Todo libro contiene, pues, a un lector implícito, es decir, una estructura narrativa que acoge al lector empírico –el lector de carne y hueso–. Al respecto, Luz Aurora Pimentel nos dice que “todo lector real está, por así decirlo, invitado a jugar un papel dentro del texto, a ocupar el lugar definido por el lector implícito, aunque es evidente que no estará obligado a ocuparlo de manera pasiva”[3]. El libro traza para el lector varios caminos de lectura, pero cabe la posibilidad de que el lector, consciente o inconscientemente, ya sea por su bagaje cultural o por las premisas particulares que guían su lectura, se salga continuamente de estos caminos. Lo que en un inicio parecía un diálogo entre dos mundos se ha convertido ahora en un forcejeo entre dos mundos. El libro imprime sus expectativas al lector, a la vez que el lector imprime sus expectativas al libro. Ninguno puede hacer lo que le venga en gana. Pese a todo, hay ciertos códigos que constriñen a ambos y que ambos deben respetar. ¿Recuerdan Los pilares de la Tierra, de Ken Follet? El libro sabe que su lector no habita la Edad Media y que, por lo tanto, tiene la perspectiva histórica suficiente para darse cuenta de que la novela narra la construcción de una catedral gótica, a pesar de que los protagonistas no tienen idea de que este estilo, que pronto se difundirá por toda Europa, es, de hecho, el estilo gótico.

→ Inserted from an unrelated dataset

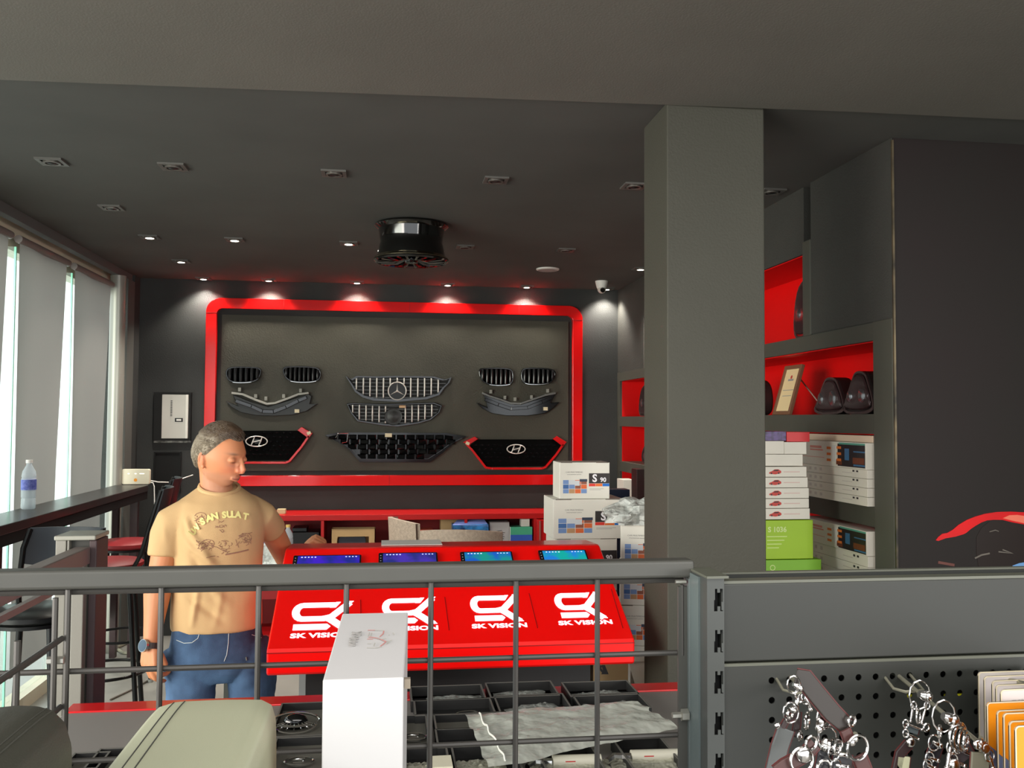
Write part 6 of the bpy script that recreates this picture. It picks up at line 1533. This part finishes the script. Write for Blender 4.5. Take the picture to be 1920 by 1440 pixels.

¿Dónde están los lectores? Ni fuera del libro ni dentro. ¿Dónde está entonces la parcialidad o imparcialidad de una lectura? Me encojo de hombros. Cabe incluso la posibilidad de que cuando criticamos un libro o hacemos una reseña sólo repitamos lo que el libro quiere que critiquemos y reseñemos de él. Quizás el mejor de los lectores ha de ser también el más frío, o por el contrario, ¿ha de ser el más comprometido con los caminos de interpretación del texto? Dada esta relación dialéctica entre texto, lector implícito y lector, me gustaría saber en qué consiste el arte, oficio o maleficio de ser un Lector. Les recuerdo mi conclusión: la lectura de un libro es una experiencia enriquecedora, pero es, al mismo tiempo, una experiencia subyugante.